In this regard, if we can’t win the Bathroom Wars, we might as well load up the lifeboats right now and become the refugees from our own country that the Left longs for us to be. And the most outrageous part of the recent controversy over bathrooms in North Carolina is the role played by big business, which is the most potent force in coercing states like North Carolina to back down from a common sense understanding of human nature. Why have big corporations become adjuncts to leftist identity politics? I suspect a study of corporate HR departments will find they are a hotbed of graduates with degrees in gender and ethnic studies, etc.
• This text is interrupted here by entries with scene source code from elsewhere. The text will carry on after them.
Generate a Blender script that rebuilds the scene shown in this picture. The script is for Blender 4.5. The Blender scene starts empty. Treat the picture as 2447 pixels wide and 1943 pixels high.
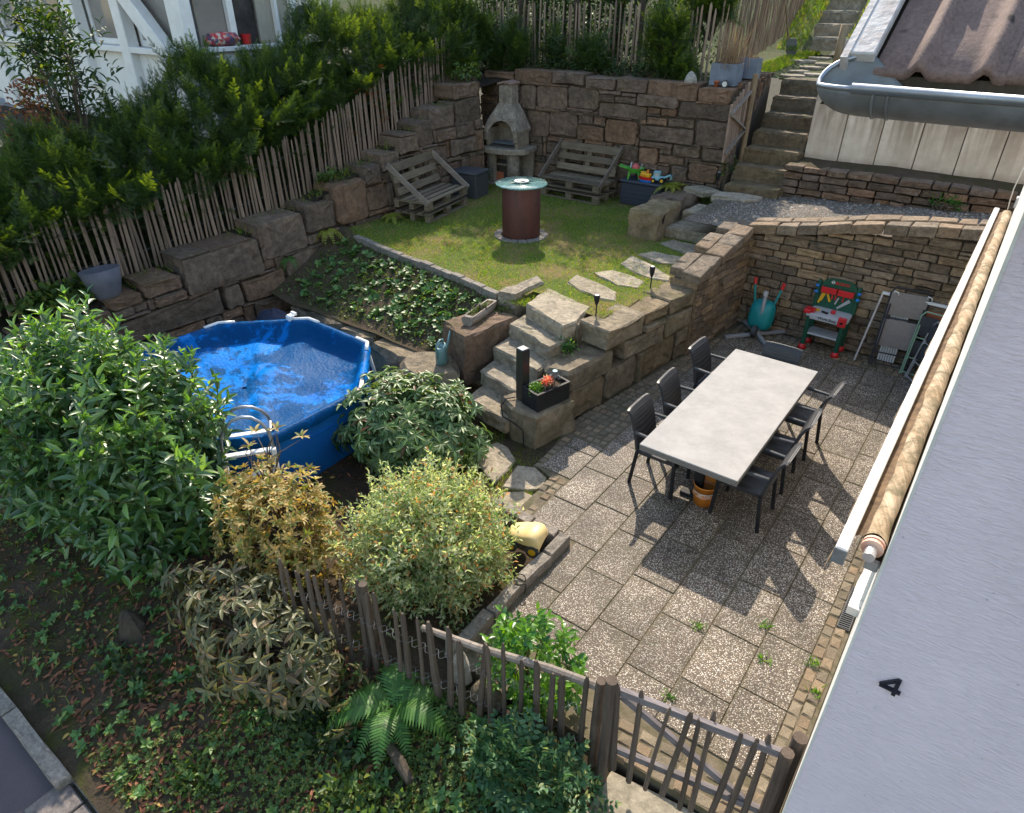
import bpy, bmesh, math, random
import numpy as np
from mathutils import Vector, Matrix, Quaternion
R = math.radians
scene = bpy.context.scene
COL = scene.collection

# ------------------------------------------------------------------ camera, sky, sun, exposure
cam_data = bpy.data.cameras.new('camera')
cam_data.sensor_width = 36.0
cam_data.sensor_fit = 'HORIZONTAL'
cam_data.lens = 23.49
cam_data.clip_start = 0.05
cam_data.clip_end = 500
cam = bpy.data.objects.new('camera', cam_data)
cam.location = (0, 0, 4.5)
cam.rotation_euler = (R(58.2), 0, R(36.6))
COL.objects.link(cam)
scene.camera = cam

SUN = Vector((-0.66, 1.0, 1.0)).normalized()          # towards the sun
elev = math.asin(SUN.z)
azim = math.atan2(SUN.x, SUN.y)
world = bpy.data.worlds.new('World')
scene.world = world
world.use_nodes = True
wn = world.node_tree
bg = wn.nodes['Background']
sky = wn.nodes.new('ShaderNodeTexSky')
sky.sky_type = 'NISHITA'
sky.sun_disc = False
sky.sun_elevation = elev
sky.sun_rotation = azim
sky.air_density = 1.5
sky.dust_density = 1.0
sky.ozone_density = 0.8
wn.links.new(sky.outputs[0], bg.inputs[0])
bg.inputs[1].default_value = 0.15
sun_data = bpy.data.lights.new('sun', 'SUN')
sun_data.energy = 3.6
sun_data.angle = R(0.55)
sun_data.color = (1.0, 0.89, 0.73)
sun = bpy.data.objects.new('sun', sun_data)
sun.rotation_euler = (-SUN).to_track_quat('-Z', 'Y').to_euler()
sun.location = SUN * 40
COL.objects.link(sun)
vs = scene.view_settings
vs.view_transform = 'Standard'
vs.look = 'None'
vs.gamma = 1.0
vs.use_curve_mapping = False
vs.exposure = 1.12

# ------------------------------------------------------------------ object helpers
def link(o, parent=None):
    COL.objects.link(o)
    if parent is not None:
        o.parent = parent
    return o

def tag(o, label=None, cat=None, group=None, kind=None):
    if label: o['label'] = label
    if cat: o['category'] = cat
    if group: o['group'] = group
    if kind: o['kind'] = kind
    return o

def thing(name, label, cat, loc=(0, 0, 0), rz=0.0, group=None):
    o = bpy.data.objects.new(name, None)
    o.empty_display_size = 0.1
    o.location = loc
    o.rotation_euler = (0, 0, rz)
    link(o)
    return tag(o, label, cat, group)

def copy_tree(o, loc=None, rz=None, label=None, parent=None):
    c = o.copy()
    COL.objects.link(c)
    c.parent = parent
    if loc is not None: c.location = loc
    if rz is not None: c.rotation_euler = (0, 0, rz)
    if label: c['label'] = label
    for ch in o.children:
        copy_tree(ch, parent=c)
    return c

def finish(me, smooth=False, recalc=True):
    if recalc:
        bm = bmesh.new(); bm.from_mesh(me)
        bmesh.ops.recalc_face_normals(bm, faces=bm.faces)
        bm.to_mesh(me); bm.free()
    if smooth:
        me.polygons.foreach_set('use_smooth', [True] * len(me.polygons))
    me.update()

class MB:
    """collects shapes; build() links them as ONE mesh object"""
    def __init__(s):
        s.v = []; s.f = []
    def add(s, vs, fs):
        k = len(s.v)
        s.v += [tuple(p) for p in vs]
        s.f += [tuple(i + k for i in f) for f in fs]
        return s
    def box(s, c, d, rot=None, bevel=0.0, taper=1.0):
        x, y, z = d[0] / 2, d[1] / 2, d[2] / 2
        if bevel <= 0:
            vs = [Vector((a * x * (taper if e > 0 else 1), b * y * (taper if e > 0 else 1), e * z)) for e in (-1, 1) for b in (-1, 1) for a in (-1, 1)]
            fs = [(0, 2, 3, 1), (4, 5, 7, 6), (0, 1, 5, 4), (2, 6, 7, 3), (0, 4, 6, 2), (1, 3, 7, 5)]
        else:
            b_ = min(bevel, x * .9, y * .9, z * .9)
            bm = bmesh.new(); bmesh.ops.create_cube(bm, size=1)
            for v in bm.verts:
                t = taper if v.co.z > 0 else 1
                v.co = Vector((v.co.x * 2 * x * t, v.co.y * 2 * y * t, v.co.z * 2 * z))
            bmesh.ops.bevel(bm, geom=bm.edges[:] + bm.verts[:], offset=b_, segments=1, affect='EDGES')
            bm.verts.index_update()
            vs = [v.co.copy() for v in bm.verts]; fs = [[v.index for v in f.verts] for f in bm.faces]; bm.free()
        if rot is not None: vs = [rot @ v for v in vs]
        c = Vector(c)
        return s.add([v + c for v in vs], fs)
    def bar(s, a, b, w, h, up=(0, 0, 1), bevel=0.0):
        a, b = Vector(a), Vector(b)
        d = b - a; L = d.length; d.normalize()
        u = Vector(up); sx = d.cross(u)
        if sx.length < 1e-4: sx = d.cross(Vector((1, 0, 0)))
        sx.normalize(); uu = sx.cross(d)
        rot = Matrix((sx, d, uu)).transposed()
        return s.box((a + b) / 2, (w, L, h), rot, bevel)
    def tube(s, pts, r, n=8, cap=True):
        pts = [Vector(p) for p in pts]
        rs = r if isinstance(r, (list, tuple)) else [r] * len(pts)
        rings = []; vs = []
        prev = None
        for i, p in enumerate(pts):
            d = (pts[min(i + 1, len(pts) - 1)] - pts[max(i - 1, 0)]).normalized()
            if prev is None:
                x = d.cross(Vector((0, 0, 1)))
                if x.length < 1e-3: x = d.cross(Vector((0, 1, 0)))
            else:
                x = prev - d * prev.dot(d)
            x.normalize(); prev = x.copy(); y = d.cross(x)
            rings.append(len(vs))
            for k in range(n):
                a = 2 * math.pi * k / n
                vs.append(p + (x * math.cos(a) + y * math.sin(a)) * rs[i])
        fs = []
        for i in range(len(pts) - 1):
            for k in range(n):
                fs.append((rings[i] + k, rings[i] + (k + 1) % n, rings[i + 1] + (k + 1) % n, rings[i + 1] + k))
        if cap:
            fs.append(tuple(rings[0] + k for k in range(n)))
            fs.append(tuple(rings[-1] + k for k in range(n)))
        return s.add(vs, fs)
    def lathe(s, prof, n=24, c=(0, 0, 0), a0=0.0, a1=2 * math.pi, sx=1, sy=1):
        full = abs(a1 - a0 - 2 * math.pi) < 1e-6
        m = n if full else n + 1
        vs = []
        for (r, z) in prof:
            for k in range(m):
                a = a0 + (a1 - a0) * k / n
                vs.append((c[0] + r * math.cos(a) * sx, c[1] + r * math.sin(a) * sy, c[2] + z))
        fs = []
        for i in range(len(prof) - 1):
            for k in range(n):
                k2 = (k + 1) % m
                fs.append((i * m + k, i * m + k2, (i + 1) * m + k2, (i + 1) * m + k))
        return s.add(vs, fs)
    def prism(s, poly, z0, z1, chamfer=0.0, zf=None):
        """vertical prism over an outline; chamfer pulls the top edge in"""
        n = len(poly); P = [Vector((p[0], p[1])) for p in poly]
        c = sum(P, Vector((0, 0))) / n
        f = (lambda q: 0.0) if zf is None else zf
        vs = [(p.x, p.y, z0) for p in P]
        if chamfer > 0:
            vs += [(p.x, p.y, z1 - chamfer + f(p)) for p in P]
            q = [p + (c - p) * min(0.4, chamfer / max(0.02, (c - p).length)) for p in P]
            vs += [(p.x, p.y, z1 + f(p)) for p in q]
            rings = 3
        else:
            vs += [(p.x, p.y, z1 + f(p)) for p in P]; rings = 2
        fs = [(r * n + k, r * n + (k + 1) % n, (r + 1) * n + (k + 1) % n, (r + 1) * n + k) for r in range(rings - 1) for k in range(n)]
        fs.append(tuple(range(n))); fs.append(tuple((rings - 1) * n + k for k in range(n)))
        return s.add(vs, fs)
    def build(s, name, m, parent=None, smooth=False, world=False, loc=None, recalc=True):
        off = Vector((0, 0, 0))
        if world and parent is not None: off = world_loc(parent)
        if loc is not None: off = off * 0 + Vector(loc)
        me = bpy.data.meshes.new(name)
        me.from_pydata([(p[0] - off.x, p[1] - off.y, p[2] - off.z) for p in s.v], [], s.f)
        finish(me, smooth, recalc)
        if m: me.materials.append(m)
        o = bpy.data.objects.new(name, me)
        if loc is not None:
            o.location = Vector(loc) - (world_loc(parent) if parent is not None else Vector((0, 0, 0)))
        return link(o, parent)

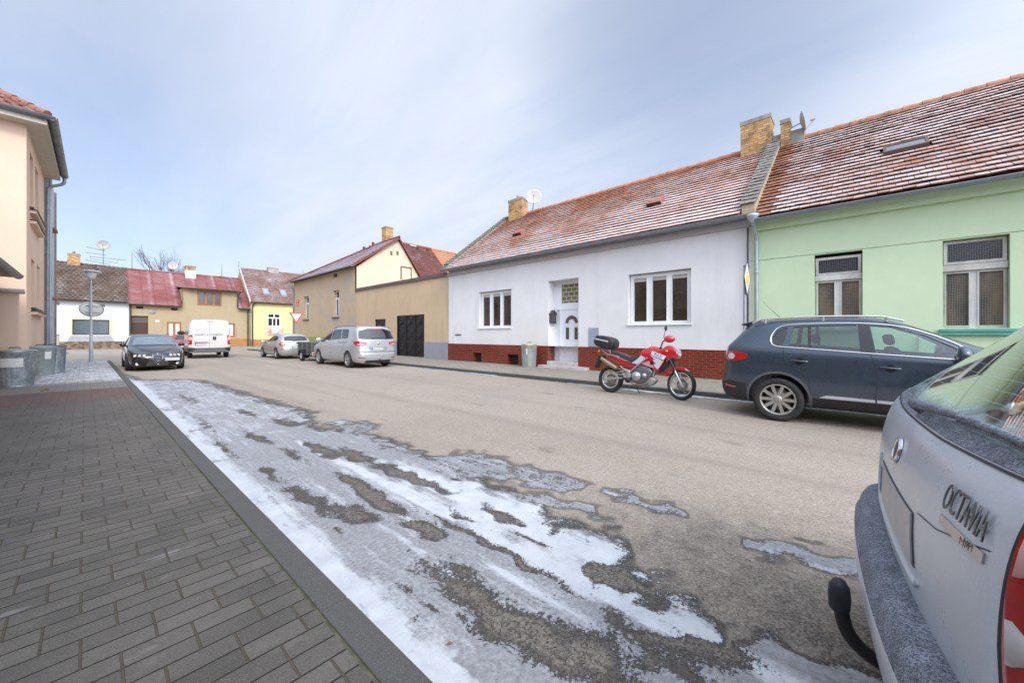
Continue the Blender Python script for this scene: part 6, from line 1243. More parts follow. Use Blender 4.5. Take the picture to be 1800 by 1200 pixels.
# ---- black estate car facing us
def alfa():
    root = thing('parked_car', 'low black estate car facing the camera with triangular chrome grille', 'car', (1.56, 23.4, 0), R(-90)); root.scale = (1, .93, 1); X = [-.95, -.85, -.5, 0, .8, 1.5, 2.0, 2.45, 3.1, 3.42]
    sp = dict(X=X, T=[.84, .94, .99, 1, 1, 1, 1, 1, .96, .80], wb=2.70, ar=.365, ay=.62, az=.33, br=.08, bf=.16, level=3, crown=[.02, .03, .03, .03, .03, .03, .035, .045, .05, .04],
      rows=[dict(z=.14, w=.80), dict(z=.24, w=.885, xf=3.46), dict(z=.42, w=.91, xf=3.50), dict(z=[.60]*8+[.585, .57], w=.915, xf=3.47), dict(z=[.80]*6+[.79, .77, .70, .63], w=.90, xf=3.40), dict(z=[.97, .97, .96, .95, .94, .93, .91, .87, .77, .66], w=.86, xf=3.35), dict(z=[1.0, 1.0, 1.0, .99, .98, .965, .945, .90, .79, .675], w=.83, xf=3.3),
            dict(x=[-.7, -.6, -.4, 0, .6, 1.1, 1.45, 2.35, 3.0, 3.25], z=[1.28, 1.30, 1.31, 1.32, 1.33, 1.30, 1.22, .93, .81, .69], w=[.66, .67, .68, .68, .68, .67, .65, .74, .72, .66]), dict(x=[-.7, -.58, -.35, 0, .55, 1.0, 1.3, 2.32, 2.95, 3.2], z=[1.345, 1.36, 1.37, 1.38, 1.385, 1.36, 1.29, .94, .82, .70], w=[.56, .57, .58, .59, .59, .58, .56, .66, .60, .52])])
    pt = flakes('black_paint', (.004, .005, .008), .0, .10, dirt=.05); body, bvh = make_body(root, sp, pt)
    glassset(root, bvh, [[(-.45, 1.03), (-.35, 1.26), (.42, 1.29), (.46, 1.0)], [(.52, 1.0), (.48, 1.29), (.95, 1.27), (1.4, 1.15), (1.95, .96)]], [(-.5, 1.02), (.5, 1.02), (.48, 1.3), (-.48, 1.3)])
    panel(bvh, [(-.68, .965), (-.3, .975), (.3, .975), (.68, .965), (.585, 1.27), (.3, 1.305), (-.3, 1.305), (-.585, 1.27)], 'F', .004, 'windscreen', CGLB, root, res=.06)
    dk = mat('headlight_pod', (.012, .012, .013), .15, spec=.8)
    for s in ('L', 'R'):
        y = 1 if s == 'L' else -1
        panel(bvh, [(y*.30, .635), (y*.80, .655), (y*.82, .60), (y*.78, .52), (y*.32, .54)], 'F', .006, 'headlight', dk, root, thick=.01)
        for k, yy in enumerate((.40, .53, .655)):
            h, n = hit(bvh, 'F', (y*yy, .585)); Mx = Matrix.Translation(h+Vector((.012, 0, 0))) @ Matrix.Rotation(R(90), 4, 'Y'); MB().lathe([(0, .012), (.030, .006), (.047, .0), (.052, .008), (.055, .0), (.055, -.03), (0, -.03)], 20, Mx).build('lamp', mat('lamp_bulb%d' % (k == 1), (.75, .74, .72) if k != 1 else (.66, .50, .40), .15, metal=.4, var=.05), root)
        h, n = hit(bvh, 'F', (y*.60, .285)); MB().lathe([(0, .01), (.045, .0), (.055, .008), (.055, -.03), (0, -.03)], 18, Matrix.Translation(h+n*.008) @ Matrix.Rotation(R(90), 4, 'Y')).build('fog_lamp', WHTL, root)
        panel(bvh, [(y*.28, .42), (y*.75, .44), (y*.74, .22), (y*.34, .20)], 'F', .003, 'air_intake', WELL, root); 
        mirror_part(root, 1.93, .84, .97, y, BLKG, .9); 
        for wx in (0, 2.7): wheel(root, wx, y, .915, .325, .22, .22, (5, .05), steer=0)
        for line in ([(.5, .25), (.5, .98)], [(1.55, .25), (1.6, .94)]): panel(bvh, ribbon(line, .008), s, .002, 'door_gap', WELL, root, res=.05)
        ptube(bvh, [(2.35, y*.70), (2.75, y*.55), (3.15, y*.32), (3.40, y*.16)], 'T', .0, .007, 'bonnet_gap', WELL, root)
        MB().tube([(-.5, y*.62, 1.36), (-.3, y*.62, 1.405), (.5, y*.63, 1.42), (.95, y*.62, 1.39)], .014, 6).build('roof_rail', mat('grey_rail', (.16, .16, .17), .4), root)
    G = [(-.165, .60), (.165, .60), (.12, .42), (0, .25), (-.12, .42)]; panel(bvh, G, 'F', .004, 'grille', WELL, root, res=.04); ptube(bvh, G, 'F', .014, .007, 'grille_trim', CHR, root, closed=True)
    for z in (.54, .48, .42, .36): w = (z-.25)/.35*.15; ptube(bvh, [(-w, z), (w, z)], 'F', .014, .0055, 'grille_bar', CHR, root)
    h, n = hit(bvh, 'F', (0, .645)); MB().lathe([(0, .012), (.034, .006), (.034, -.01), (0, -.01)], 18, Matrix.Translation(h+n*.004) @ Matrix.Rotation(R(70), 4, 'Y')).build('badge', CHR, root)
    plate(root, bvh, 'F', .42, .44, off=.03); panel(bvh, [(-.75, .15), (.75, .15), (.75, .17), (-.75, .17)], 'F', .012, 'lip', BLKG, root); ptube(bvh, [(-.6, .957), (.1, .965), (.6, .957)], 'F', .02, .008, 'wiper', BLK, root)
alfa()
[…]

About Congress, I will just say that for those who have been critical of Republican leadership over the last few years, the problem is deeper and worse than you think. This is a long subject, having to do with the way in which the Democratic Party deliberately sought over decades to degrade the constitutional role of Congress in ways that many Republican members of Congress do not understand or perceive clearly enough. And it is going to take more than just a Republican president to fix this problem, though I think Ted Cruz understands this issue more profoundly than most of the rest of the GOP presidential field. But this is a very long subject, worthy of a separate complete panel all by itself.

Likewise, our response to the latest outbreak of radicalism on campuses is weak. The new mob of the campus Left says: racism, homophobia, sexism, oppression, and patriarchy. To which we have responded—free speech and academic freedom! This response is wholly inadequate. It concedes the premise of the Left: are we really for free speech on behalf of racism? Of course not, but we need to take the next step and throw back in their faces that their narratives of oppression are completely wrong, contemptible, and not to be taken seriously. That and a few expulsions (and more firings of many more professors like Melissa Click) might do the trick.

In summary, the central point of my remarks is to vindicate what I’m going to call the Horowitz Heuristic, or “David’s Desideratum.” For as long as I have known David, he has been saying that conservatives, and their defective organizational vehicle—the Republican Party—have not been vigorous enough in recognizing that the Left is conducting political warfare, and that it can only be beaten back by engaging in political warfare in return. Maybe a few more people are starting to figure out what David has understood all along. Is it too late? As Lincoln said about a real shooting war, “Wars are not won by blowing rosewater through cornstalks.”